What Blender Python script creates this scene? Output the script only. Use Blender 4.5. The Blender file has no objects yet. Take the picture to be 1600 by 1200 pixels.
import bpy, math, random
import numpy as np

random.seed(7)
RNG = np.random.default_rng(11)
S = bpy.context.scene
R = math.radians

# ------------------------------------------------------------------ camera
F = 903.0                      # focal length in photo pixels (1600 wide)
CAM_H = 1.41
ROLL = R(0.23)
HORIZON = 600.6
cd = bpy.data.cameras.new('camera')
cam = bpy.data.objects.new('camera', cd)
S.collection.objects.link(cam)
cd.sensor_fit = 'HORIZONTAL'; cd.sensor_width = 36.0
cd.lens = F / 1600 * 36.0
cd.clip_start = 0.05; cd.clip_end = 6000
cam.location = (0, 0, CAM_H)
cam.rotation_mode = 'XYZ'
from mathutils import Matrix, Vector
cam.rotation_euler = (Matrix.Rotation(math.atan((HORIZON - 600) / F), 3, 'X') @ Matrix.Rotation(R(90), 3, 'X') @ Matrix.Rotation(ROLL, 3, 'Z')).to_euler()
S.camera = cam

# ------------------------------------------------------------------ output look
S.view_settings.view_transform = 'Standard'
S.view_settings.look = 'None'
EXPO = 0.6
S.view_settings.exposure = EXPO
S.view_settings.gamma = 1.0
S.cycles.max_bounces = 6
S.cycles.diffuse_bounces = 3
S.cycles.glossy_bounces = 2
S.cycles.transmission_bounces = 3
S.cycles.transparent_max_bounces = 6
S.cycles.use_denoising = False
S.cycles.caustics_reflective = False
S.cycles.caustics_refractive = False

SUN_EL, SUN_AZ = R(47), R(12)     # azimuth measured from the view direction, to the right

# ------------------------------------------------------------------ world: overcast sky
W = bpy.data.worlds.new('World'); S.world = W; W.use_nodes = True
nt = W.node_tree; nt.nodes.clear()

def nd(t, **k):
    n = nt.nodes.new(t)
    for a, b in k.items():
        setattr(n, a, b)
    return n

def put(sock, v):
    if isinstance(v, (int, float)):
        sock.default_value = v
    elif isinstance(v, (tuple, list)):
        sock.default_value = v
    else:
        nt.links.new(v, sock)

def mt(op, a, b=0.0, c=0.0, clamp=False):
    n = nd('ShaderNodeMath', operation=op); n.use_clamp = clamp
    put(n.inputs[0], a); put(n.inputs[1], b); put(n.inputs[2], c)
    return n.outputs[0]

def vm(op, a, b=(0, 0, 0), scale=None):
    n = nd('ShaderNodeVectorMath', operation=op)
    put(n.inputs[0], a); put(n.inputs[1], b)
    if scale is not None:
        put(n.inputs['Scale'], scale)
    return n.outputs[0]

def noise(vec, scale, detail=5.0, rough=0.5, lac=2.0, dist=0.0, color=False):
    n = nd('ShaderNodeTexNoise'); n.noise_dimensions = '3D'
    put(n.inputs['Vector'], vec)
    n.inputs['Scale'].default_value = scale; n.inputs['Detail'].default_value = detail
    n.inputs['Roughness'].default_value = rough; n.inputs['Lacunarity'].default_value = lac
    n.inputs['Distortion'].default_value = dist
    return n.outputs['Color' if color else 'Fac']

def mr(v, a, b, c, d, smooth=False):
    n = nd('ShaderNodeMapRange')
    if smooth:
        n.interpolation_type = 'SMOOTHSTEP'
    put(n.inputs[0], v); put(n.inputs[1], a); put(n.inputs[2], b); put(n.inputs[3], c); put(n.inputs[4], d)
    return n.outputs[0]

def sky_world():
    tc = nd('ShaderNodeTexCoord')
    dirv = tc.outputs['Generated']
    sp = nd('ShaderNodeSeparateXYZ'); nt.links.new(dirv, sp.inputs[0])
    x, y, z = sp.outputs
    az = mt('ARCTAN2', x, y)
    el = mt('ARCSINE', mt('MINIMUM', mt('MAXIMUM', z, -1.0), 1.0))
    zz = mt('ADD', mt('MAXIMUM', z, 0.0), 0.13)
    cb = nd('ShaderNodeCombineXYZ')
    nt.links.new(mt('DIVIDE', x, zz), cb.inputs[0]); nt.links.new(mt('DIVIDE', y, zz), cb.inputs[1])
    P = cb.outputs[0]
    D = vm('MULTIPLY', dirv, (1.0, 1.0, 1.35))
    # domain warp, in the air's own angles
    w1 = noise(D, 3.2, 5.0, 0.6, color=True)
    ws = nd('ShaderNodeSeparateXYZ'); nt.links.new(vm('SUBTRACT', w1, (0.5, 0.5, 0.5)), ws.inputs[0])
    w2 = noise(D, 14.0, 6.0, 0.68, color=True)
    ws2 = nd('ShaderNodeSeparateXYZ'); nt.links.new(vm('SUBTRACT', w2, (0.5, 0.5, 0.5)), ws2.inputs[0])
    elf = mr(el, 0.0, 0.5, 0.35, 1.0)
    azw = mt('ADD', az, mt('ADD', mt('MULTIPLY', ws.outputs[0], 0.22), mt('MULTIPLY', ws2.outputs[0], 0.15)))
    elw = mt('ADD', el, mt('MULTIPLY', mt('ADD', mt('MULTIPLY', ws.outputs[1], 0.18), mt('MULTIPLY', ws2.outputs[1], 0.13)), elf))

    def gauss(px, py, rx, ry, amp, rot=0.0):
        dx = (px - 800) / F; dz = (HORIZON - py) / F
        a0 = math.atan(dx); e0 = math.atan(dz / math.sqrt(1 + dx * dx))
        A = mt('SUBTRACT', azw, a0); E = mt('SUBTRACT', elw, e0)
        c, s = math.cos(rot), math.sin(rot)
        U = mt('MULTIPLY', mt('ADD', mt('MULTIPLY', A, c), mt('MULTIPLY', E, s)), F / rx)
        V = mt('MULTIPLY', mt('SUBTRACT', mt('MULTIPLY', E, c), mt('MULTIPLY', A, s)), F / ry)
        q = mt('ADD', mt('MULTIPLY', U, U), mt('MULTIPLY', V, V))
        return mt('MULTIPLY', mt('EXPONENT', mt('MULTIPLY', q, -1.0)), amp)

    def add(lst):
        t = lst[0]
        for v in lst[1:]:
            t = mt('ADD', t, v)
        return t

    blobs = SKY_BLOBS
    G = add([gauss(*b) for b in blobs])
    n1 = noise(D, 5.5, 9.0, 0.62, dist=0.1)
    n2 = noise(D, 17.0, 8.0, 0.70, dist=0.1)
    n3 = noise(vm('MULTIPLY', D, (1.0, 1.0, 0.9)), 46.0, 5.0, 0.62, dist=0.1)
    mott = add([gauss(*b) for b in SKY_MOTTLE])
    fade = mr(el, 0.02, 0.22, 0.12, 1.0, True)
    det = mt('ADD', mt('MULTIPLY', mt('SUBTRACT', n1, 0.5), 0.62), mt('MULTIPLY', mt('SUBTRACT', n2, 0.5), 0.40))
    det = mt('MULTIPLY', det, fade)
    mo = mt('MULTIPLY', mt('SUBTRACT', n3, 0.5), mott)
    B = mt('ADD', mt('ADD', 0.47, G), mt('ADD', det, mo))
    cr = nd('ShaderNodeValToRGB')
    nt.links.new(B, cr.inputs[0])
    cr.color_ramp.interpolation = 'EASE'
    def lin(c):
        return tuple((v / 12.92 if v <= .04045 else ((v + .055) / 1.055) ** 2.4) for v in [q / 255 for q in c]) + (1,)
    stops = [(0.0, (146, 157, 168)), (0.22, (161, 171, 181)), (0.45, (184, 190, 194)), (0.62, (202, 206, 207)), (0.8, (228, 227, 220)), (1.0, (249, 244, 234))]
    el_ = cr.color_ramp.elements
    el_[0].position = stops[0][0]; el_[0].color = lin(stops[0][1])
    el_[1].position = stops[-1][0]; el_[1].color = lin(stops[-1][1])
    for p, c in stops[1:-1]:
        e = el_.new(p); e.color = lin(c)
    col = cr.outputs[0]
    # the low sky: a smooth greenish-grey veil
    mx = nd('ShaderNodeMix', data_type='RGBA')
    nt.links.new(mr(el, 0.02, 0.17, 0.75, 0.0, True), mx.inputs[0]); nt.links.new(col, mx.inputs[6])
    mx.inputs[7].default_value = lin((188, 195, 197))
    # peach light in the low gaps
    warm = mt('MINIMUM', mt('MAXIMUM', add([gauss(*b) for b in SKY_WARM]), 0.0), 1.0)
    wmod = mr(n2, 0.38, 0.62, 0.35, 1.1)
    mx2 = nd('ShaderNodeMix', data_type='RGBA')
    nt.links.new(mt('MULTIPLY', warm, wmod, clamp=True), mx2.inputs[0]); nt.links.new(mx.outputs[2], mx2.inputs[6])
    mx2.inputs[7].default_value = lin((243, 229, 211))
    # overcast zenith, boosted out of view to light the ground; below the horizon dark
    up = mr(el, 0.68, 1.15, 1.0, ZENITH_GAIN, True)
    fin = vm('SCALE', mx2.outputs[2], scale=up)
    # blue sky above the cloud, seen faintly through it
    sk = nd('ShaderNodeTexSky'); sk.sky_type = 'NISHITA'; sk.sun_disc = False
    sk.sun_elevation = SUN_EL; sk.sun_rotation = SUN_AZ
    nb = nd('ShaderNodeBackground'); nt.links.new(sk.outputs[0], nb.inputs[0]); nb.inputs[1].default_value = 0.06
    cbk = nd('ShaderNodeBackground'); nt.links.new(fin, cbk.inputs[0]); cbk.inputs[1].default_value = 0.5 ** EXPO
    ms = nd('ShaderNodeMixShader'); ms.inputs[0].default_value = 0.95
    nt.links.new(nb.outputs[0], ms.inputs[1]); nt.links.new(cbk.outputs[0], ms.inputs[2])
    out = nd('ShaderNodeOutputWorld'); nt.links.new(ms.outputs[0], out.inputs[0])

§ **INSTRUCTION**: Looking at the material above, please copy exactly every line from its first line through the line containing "S.camera = cam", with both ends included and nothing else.

§ **TASK ANSWER**:
What Blender Python script creates this scene? Output the script only. Use Blender 4.5. The Blender file has no objects yet. Take the picture to be 1600 by 1200 pixels.
import bpy, math, random
import numpy as np

random.seed(7)
RNG = np.random.default_rng(11)
S = bpy.context.scene
R = math.radians

# ------------------------------------------------------------------ camera
F = 903.0                      # focal length in photo pixels (1600 wide)
CAM_H = 1.41
ROLL = R(0.23)
HORIZON = 600.6
cd = bpy.data.cameras.new('camera')
cam = bpy.data.objects.new('camera', cd)
S.collection.objects.link(cam)
cd.sensor_fit = 'HORIZONTAL'; cd.sensor_width = 36.0
cd.lens = F / 1600 * 36.0
cd.clip_start = 0.05; cd.clip_end = 6000
cam.location = (0, 0, CAM_H)
cam.rotation_mode = 'XYZ'
from mathutils import Matrix, Vector
cam.rotation_euler = (Matrix.Rotation(math.atan((HORIZON - 600) / F), 3, 'X') @ Matrix.Rotation(R(90), 3, 'X') @ Matrix.Rotation(ROLL, 3, 'Z')).to_euler()
S.camera = cam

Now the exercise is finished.